Start at the line containing "Write part 6", stop at the line containing "8), M_BLACK, smooth=60)", and set down every line in that stretch exactly as written, and nothing else.

>> BEGIN

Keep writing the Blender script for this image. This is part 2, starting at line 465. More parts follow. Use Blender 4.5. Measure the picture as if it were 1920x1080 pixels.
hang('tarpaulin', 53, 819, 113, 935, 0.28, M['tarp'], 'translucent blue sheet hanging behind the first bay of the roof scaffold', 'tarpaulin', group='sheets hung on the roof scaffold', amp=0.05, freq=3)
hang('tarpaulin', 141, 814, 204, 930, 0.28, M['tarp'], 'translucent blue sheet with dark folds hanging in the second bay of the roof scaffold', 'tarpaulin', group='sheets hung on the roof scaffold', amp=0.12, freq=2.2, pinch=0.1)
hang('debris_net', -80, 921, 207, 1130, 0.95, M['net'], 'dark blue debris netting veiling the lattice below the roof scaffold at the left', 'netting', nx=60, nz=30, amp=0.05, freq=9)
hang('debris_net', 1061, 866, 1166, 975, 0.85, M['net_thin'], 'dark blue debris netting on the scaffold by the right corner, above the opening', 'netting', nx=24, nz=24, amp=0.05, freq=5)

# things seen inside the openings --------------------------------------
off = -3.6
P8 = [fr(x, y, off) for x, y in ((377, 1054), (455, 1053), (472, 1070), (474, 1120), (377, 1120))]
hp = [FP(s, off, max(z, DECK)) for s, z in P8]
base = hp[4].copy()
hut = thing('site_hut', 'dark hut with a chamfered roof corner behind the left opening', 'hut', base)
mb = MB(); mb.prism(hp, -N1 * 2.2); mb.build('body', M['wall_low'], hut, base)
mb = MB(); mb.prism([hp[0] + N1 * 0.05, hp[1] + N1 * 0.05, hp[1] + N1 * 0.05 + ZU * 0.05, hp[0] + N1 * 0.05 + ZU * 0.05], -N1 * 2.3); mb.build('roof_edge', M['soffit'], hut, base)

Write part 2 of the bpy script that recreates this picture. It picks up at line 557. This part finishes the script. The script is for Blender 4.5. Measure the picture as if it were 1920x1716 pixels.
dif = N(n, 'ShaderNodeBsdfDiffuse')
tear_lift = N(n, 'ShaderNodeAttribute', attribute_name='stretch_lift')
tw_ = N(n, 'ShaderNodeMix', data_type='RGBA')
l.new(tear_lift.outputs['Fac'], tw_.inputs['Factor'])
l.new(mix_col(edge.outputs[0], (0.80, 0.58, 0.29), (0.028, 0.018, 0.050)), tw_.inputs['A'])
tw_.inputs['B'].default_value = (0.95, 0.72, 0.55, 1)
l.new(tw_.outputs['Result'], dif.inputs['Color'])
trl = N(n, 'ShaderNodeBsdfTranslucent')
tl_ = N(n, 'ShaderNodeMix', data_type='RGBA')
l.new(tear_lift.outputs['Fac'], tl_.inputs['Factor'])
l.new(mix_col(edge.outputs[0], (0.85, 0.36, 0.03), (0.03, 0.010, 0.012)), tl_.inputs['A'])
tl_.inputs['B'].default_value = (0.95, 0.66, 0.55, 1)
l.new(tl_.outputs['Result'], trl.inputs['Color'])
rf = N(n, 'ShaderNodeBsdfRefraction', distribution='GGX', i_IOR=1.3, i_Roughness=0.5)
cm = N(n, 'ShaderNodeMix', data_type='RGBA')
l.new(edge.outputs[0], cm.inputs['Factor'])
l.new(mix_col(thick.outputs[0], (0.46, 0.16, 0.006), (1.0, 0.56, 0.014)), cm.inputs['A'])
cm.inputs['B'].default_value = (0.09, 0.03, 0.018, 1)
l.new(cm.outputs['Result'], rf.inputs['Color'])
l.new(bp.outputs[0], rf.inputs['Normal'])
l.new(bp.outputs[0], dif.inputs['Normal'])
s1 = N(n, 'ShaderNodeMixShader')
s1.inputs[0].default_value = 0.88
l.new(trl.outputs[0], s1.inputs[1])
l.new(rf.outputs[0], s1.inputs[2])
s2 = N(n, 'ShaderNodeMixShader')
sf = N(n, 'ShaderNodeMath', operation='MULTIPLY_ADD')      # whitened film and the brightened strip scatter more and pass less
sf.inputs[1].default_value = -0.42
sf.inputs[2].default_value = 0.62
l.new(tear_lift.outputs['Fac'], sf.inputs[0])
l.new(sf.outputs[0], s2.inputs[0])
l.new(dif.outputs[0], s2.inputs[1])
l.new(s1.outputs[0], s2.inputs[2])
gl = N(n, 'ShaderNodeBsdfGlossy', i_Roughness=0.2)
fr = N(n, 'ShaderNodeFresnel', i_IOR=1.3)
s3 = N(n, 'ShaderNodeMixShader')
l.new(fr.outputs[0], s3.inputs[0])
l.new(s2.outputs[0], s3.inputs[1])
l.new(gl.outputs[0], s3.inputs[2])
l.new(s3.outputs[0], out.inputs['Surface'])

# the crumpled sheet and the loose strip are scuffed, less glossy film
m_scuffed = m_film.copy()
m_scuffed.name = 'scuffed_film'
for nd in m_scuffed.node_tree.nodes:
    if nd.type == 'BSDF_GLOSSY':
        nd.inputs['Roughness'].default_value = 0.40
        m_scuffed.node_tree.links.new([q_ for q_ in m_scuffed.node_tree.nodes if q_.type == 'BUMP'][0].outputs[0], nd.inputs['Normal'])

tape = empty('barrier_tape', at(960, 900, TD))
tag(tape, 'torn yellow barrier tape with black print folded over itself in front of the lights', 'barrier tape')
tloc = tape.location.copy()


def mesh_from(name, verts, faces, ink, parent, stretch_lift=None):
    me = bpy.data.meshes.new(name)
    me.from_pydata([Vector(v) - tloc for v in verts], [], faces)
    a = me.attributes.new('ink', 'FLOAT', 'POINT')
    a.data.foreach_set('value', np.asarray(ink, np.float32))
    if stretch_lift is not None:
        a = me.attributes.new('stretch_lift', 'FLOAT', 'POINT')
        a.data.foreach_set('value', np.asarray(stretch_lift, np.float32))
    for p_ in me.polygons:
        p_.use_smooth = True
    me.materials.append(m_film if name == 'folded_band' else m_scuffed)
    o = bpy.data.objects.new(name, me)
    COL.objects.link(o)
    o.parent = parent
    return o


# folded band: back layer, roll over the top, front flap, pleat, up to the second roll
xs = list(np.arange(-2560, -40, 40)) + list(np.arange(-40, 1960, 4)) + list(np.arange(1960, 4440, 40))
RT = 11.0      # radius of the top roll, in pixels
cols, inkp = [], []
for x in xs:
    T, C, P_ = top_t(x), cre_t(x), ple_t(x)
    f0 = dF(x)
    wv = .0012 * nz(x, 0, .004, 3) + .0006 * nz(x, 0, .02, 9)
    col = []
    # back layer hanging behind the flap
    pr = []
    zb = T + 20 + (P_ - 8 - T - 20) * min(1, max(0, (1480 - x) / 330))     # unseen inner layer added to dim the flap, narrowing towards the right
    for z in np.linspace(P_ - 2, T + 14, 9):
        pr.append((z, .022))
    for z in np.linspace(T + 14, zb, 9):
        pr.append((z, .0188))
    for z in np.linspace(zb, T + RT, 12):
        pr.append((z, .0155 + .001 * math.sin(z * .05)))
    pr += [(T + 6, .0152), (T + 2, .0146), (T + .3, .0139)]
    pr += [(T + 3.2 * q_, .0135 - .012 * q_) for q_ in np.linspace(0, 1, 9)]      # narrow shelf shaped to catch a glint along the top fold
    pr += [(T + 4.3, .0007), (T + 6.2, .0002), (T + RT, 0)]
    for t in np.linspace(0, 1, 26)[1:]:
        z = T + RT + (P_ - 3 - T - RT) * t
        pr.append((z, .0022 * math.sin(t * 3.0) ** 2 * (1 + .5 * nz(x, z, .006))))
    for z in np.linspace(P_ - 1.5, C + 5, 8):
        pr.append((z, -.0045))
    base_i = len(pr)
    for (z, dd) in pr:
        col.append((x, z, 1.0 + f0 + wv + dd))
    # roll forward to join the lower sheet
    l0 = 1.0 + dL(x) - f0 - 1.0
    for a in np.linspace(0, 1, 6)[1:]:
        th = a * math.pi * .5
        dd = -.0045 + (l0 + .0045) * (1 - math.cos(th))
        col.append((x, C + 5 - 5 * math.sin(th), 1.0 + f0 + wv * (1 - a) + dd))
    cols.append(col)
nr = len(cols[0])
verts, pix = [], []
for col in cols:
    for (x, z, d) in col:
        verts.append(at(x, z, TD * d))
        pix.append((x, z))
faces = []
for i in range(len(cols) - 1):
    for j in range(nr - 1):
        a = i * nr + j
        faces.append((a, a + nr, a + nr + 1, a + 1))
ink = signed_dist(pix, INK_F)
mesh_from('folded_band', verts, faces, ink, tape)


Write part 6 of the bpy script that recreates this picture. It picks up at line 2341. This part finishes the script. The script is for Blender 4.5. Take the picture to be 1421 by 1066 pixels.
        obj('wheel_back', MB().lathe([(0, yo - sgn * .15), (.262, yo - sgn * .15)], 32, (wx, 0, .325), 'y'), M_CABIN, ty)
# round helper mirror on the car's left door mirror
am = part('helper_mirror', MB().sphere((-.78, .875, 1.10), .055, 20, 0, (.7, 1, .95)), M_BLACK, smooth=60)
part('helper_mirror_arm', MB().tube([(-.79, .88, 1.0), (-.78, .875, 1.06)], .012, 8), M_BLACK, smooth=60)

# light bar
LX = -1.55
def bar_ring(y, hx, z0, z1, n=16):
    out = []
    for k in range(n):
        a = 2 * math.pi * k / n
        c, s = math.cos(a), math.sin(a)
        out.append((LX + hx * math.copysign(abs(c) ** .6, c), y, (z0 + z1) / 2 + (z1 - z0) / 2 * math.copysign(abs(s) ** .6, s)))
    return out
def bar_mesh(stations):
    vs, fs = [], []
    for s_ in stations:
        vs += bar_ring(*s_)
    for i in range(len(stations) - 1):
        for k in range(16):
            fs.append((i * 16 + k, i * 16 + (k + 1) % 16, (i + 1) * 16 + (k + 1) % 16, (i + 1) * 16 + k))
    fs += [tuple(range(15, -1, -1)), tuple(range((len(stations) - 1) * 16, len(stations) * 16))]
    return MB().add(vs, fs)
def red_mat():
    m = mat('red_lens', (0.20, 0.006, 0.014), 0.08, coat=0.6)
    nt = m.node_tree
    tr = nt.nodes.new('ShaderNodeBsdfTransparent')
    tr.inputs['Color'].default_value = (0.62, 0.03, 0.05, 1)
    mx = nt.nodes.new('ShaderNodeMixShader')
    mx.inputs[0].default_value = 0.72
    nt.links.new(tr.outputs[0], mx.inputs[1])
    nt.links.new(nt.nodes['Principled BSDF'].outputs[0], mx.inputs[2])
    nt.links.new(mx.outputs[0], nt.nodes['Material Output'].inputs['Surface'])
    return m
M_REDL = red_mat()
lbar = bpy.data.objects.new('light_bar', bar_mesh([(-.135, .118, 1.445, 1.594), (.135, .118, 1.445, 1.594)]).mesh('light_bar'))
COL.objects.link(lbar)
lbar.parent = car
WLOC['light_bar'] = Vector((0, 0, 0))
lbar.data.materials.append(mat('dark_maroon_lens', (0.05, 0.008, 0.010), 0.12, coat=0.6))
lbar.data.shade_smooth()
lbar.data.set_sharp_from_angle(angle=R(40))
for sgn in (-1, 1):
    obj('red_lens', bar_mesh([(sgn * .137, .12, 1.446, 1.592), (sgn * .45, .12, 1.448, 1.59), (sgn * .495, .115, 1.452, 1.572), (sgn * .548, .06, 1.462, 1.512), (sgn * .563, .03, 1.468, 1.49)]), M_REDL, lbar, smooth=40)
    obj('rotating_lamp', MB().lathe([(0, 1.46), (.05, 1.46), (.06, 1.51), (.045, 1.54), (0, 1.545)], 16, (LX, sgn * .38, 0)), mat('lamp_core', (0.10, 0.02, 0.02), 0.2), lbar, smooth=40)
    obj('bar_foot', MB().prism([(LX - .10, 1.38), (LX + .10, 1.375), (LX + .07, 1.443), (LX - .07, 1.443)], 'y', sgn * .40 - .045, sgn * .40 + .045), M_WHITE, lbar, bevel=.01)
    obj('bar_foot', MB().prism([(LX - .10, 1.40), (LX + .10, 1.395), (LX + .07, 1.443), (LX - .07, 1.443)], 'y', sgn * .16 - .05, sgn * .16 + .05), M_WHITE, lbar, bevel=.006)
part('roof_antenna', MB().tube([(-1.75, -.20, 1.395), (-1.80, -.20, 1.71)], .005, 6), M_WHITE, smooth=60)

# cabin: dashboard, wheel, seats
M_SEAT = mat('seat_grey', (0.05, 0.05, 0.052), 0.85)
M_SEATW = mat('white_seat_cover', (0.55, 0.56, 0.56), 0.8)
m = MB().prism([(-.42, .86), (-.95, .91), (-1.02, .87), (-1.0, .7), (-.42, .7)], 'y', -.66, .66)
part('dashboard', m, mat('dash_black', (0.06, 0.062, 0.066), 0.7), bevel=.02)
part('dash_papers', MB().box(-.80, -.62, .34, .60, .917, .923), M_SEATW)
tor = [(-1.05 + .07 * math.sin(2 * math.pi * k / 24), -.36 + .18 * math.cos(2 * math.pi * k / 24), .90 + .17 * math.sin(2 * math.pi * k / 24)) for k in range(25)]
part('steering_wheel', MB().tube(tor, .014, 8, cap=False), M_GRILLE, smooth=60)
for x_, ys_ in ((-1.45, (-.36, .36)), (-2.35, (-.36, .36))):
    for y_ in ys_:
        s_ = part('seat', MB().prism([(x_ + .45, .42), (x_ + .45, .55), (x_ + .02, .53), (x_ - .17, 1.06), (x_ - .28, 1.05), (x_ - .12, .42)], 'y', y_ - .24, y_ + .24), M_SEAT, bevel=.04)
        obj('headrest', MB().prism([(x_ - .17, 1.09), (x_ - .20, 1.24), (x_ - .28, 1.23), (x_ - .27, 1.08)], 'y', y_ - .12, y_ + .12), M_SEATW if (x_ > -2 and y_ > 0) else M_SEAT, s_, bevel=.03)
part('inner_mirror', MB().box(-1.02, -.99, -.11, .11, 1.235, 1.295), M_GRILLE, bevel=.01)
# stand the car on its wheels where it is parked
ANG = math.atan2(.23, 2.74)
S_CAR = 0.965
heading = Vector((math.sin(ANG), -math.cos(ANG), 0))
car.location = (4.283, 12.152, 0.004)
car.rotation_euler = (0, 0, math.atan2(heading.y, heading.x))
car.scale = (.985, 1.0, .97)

>> END

RESULT:
Write part 6 of the bpy script that recreates this picture. It picks up at line 2341. This part finishes the script. The script is for Blender 4.5. Take the picture to be 1421 by 1066 pixels.
        obj('wheel_back', MB().lathe([(0, yo - sgn * .15), (.262, yo - sgn * .15)], 32, (wx, 0, .325), 'y'), M_CABIN, ty)
# round helper mirror on the car's left door mirror
am = part('helper_mirror', MB().sphere((-.78, .875, 1.10), .055, 20, 0, (.7, 1, .95)), M_BLACK, smooth=60)
part('helper_mirror_arm', MB().tube([(-.79, .88, 1.0), (-.78, .875, 1.06)], .012, 8), M_BLACK, smooth=60)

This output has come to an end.